NOT: Dondurucudan çıkardığınız balıkları asla çözdürerek kullanmayın. Çok özel tarifler için çözdürmeniz gerekirse bu işlemi süt içinde yapın. Böylece dondurucu kokusu sinmemiş balıklar elde edebilirsiniz.
AFİYET OLSUN!!!!!!!!!!!!!!!

Friday, March 21, 2008

YE#32 ÇORBALAR VE İKİ TARİF

Adındanda anlaşılacağı gibi bu ayki etkinliğimiz çorbalar. Sevgili Lama etkinliğin ev sahibesi. Hepinizin bildiği gibi kendisi yeni anne oldu. Kendisine küçük bebeği ile mutlu ve sağlıklı bir ömür diliyorum.

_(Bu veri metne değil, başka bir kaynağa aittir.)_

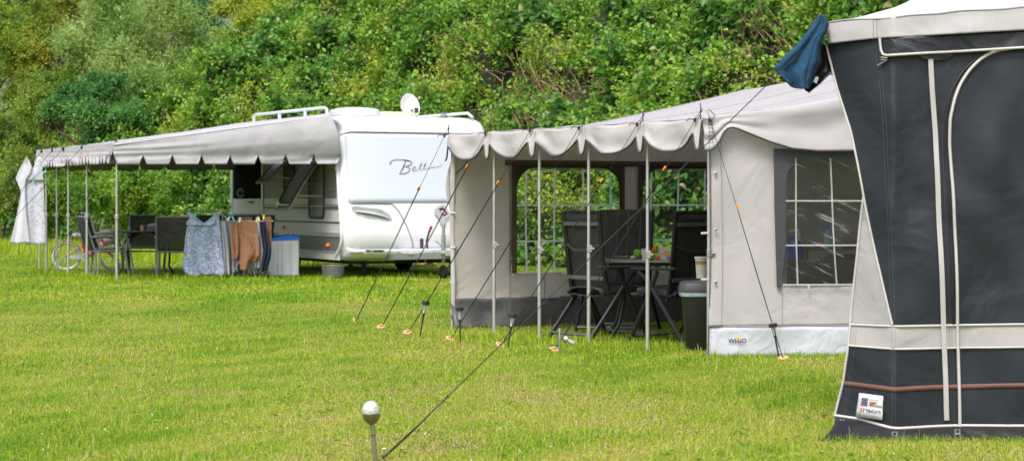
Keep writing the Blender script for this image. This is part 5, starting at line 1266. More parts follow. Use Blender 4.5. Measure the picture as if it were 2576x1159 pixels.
h0 = s0+V(.045,-.01,.125); hx = V(.82,-.1,-.42).normalized()
mb = MB(); mb.lathe([(0,-.01),(.028,-.01),(.031,0),(.031,.02),(.024,.024),(0,.024)], h0, hx, 18); mb.build('head', M_steel, t)
mb = MB(); mb.lathe([(.018,.02),(.020,.04),(.020,.085),(.016,.088),(0,.088)], h0, hx, 14); mb.build('glass', M_clear, t)
# ---- furniture inside
M_cush = mat('cushion_black', (.040,.040,.045), .85, var=.2, vs=5, fold=.02, fs=9)
M_cushs = mat('cushion_stripe', (.10,.12,.15), .85)
M_thr = mat('stitch_tan', (.38,.24,.12), .8)
M_tube = mat('recliner_frame', (.030,.030,.034), .35, .5)
M_bar = mat('recliner_bar', (.16,.16,.165), .4, .5)
def recliner(label, loc, rz, cushion=True):
    """faces -y"""
    t = thing('recliner_chair', label, 'chair', (0,0,0), 0, 'black high backed recliner chairs in the awning')
    W = .27
    for s in (-1, 1):
        x = s*W
        mb = MB(); mb.tube([V(x,.10,.36), V(x,.15,.60), V(x,.21,1.15)], .018, 10, sq=1.4); mb.build('back_post', M_tube, t)
        mb = MB(); mb.tube([V(x,-.26,.44), V(x,.16,.41)], .016, 8); mb.build('seat_rail', M_tube, t)
        xa = x+s*.045
        mb = MB(); mb.bar(V(xa,-.30,.645), V(xa,.24,.655), .05, .028); mb.build('armrest', M_ls, t, bevel=.01)
        mb = MB(); mb.tube([V(xa,-.22,.63), V(xa,-.10,.55), V(xa,.34,0)], .017, 8, sq=1.3); mb.build('leg', M_tube, t)
        mb = MB(); mb.tube([V(xa,.02,.63), V(xa,-.04,.5), V(xa,-.32,0)], .017, 8, sq=1.3); mb.build('leg', M_tube, t)
    for y, z, nm in ((.31,.045,'foot_bar'),(-.30,.045,'foot_bar')):
        mb = MB(); mb.tube([V(-W-.045,y,z), V(W+.045,y,z)], .014, 8); mb.build(nm, M_bar, t)
    for y, z in ((.20,1.04),(.145,.55)):
        mb = MB(); mb.bar(V(-W,y+.01,z), V(W,y+.01,z), .015, .036, (0,0,1)); mb.build('back_bar', M_bar, t, bevel=.004)
    mb = MB(); mb.grid(lambda a, c: V(-W+.01+2*(W-.01)*a, .10+.11*c-.015*math.sin(math.pi*a), .40+.73*c), 6, 10); mb.build('backrest', M_text, t, solid=.006)
    mb = MB(); mb.grid(lambda a, c: V(-W+.01+2*(W-.01)*a, -.26+.42*c, .435-.03*c-.02*math.sin(math.pi*a)), 6, 8); mb.build('seat', M_text, t, solid=.006)
    mb = MB(); mb.tube([V(-W,.18,.86), V(-.1,.215,.80), V(.1,.215,.80), V(W,.18,.86)], .009, 6, sq=2); mb.build('strap', M_line, t)
    if cushion:
        def cu(a, c):       # back cushion front face, puffed
            x = -.25+.5*a; n_ = abs(math.sin(a*math.pi))**.3*(abs(math.sin(c*math.pi*3.0))**.35*.6+.4); return V(x, .10+.11*c-.01-.055*n_-.004*nz(a*6, c*9), .42+.74*c)
        mb = MB(); mb.grid(cu, 16, 40); cb = mb.build('back_cushion', M_cush, t, ang=80, solid=.012)
        mb = MB()
        for a in (.14,.40,.62,.86): mb.tube([cu(a, c/40)-V(0,.004,0) for c in range(41)], .0035, 4)
        mb.build('cushion_stitching', M_thr, cb)
        def cs(a, c): return V(-.25+.5*a, -.28+.45*c, .445-.03*c+.05*abs(math.sin(a*math.pi))**.3*(.5+.5*abs(math.sin(c*math.pi*2.5))**.4))
        mb = MB(); mb.grid(cs, 14, 26); mb.build('seat_cushion', M_cush, t, ang=80, solid=.014)
        mb = MB(); mb.tube([V(-.24+.48*k/10, -.285, .455+.008*math.sin(k)) for k in range(11)], .022, 8); mb.build('cushion_roll', M_cushs, t)
    t.location = loc; t.rotation_euler = (0,0,rz); return t
ra_ = recliner('recliner chair seen from behind at the left, between the third and fourth awning poles', (.80,18.72,0), R(124))
rb_ = copy_tree(ra_); rb_.location = (1.02,19.7,0); rb_.rotation_euler = (0,0,R(-22)); rb_['label'] = 'recliner chair facing the field with its cushion showing, behind the camping table'
rc_ = copy_tree(ra_); rc_.location = (1.50,18.25,0); rc_.rotation_euler = (0,0,R(222)); rc_['label'] = 'recliner chair at the right, its back turned, just behind the dustbin'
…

Yeni annelerin katı gıdalara geçtiklerinde kurtarıcısı çorbalardır malum:)) Bende oğlum küçükken o kadar çok çorba araştırdım ki tahmin bile edemezsiniz. Kocaman bir çorba arşivine sahibim:)) Oğlumun sadece çorba yediği dönemlerde günde 3-4 çeşit çorba hazırladığımı hatırlıyorum hem çeşit olsun hemde sıkılmasın diye:)) Tariflere geçmeden önce çocuğunuz küçükken kulağınıza küpe olması gereken bazı şeyler yazmak istiyorum. Aslında bu konuda bir kategori açmak istiyorum ama küçük bir bebeğe ihtiyacım var:)) Çünkü ancak o zaman resimli bebek menülerim olabilir....
*Bebeğiniz 1 yaşına gelene kadar yemeklerine tuz yada şeker eklemeyin. Tuz böbrek gelişimine zarar verebilir.
*Bebeğiniz 1 yaşına gelene kadar kesinlikle bal kullanmayın. Alerjik bünyeli çocuklarda ciddi problemlere yol açabilir.
*Bebeğinize ilk verebileceğiniz sebzeler kabak,patates ve havuçtur.
*Bebeğiniz için hazırladığınız çorbalarda kesinlikle kavurma işlemi yapmayın. Sebzeleri buharda pişirip püre haline getirmek en uygun metotdut.
*Bebeğiniz için hazırladığınız çorbalara sıvıyağ olarak zeytinyağı ekleyin ama çorba piştikten sonra üzerine çiğ olarak ekleyin.
*Bebeğiniz için hazırladığınız çorbayı yapılıp soğuduktan hemen sonra buz kalıplarına döküp dondurun. Kalıplardan çıkarıp buzdolabı poşetine koyarak üzerine tarih atın. Bu şekilde 6 hafta tazeliğini koruyarak saklayabilirsiniz. Malum çalışan bir anneyseniz hayat kurtarıcıdır:)) Kullanacağınız zaman iki kalıp çorbayı küçük bir cezve içinde çok kısık ateşte eritebilirsiniz.
*Bebeğinizin ayı ilerledikçe çorbalarında tavuk yada et suyu kullanabilirsiniz. Bu sularıda buz kalıplarında dondurup poşetlerseniz bebeğinize yetecek kadarını alıp kullanabilirsiniz.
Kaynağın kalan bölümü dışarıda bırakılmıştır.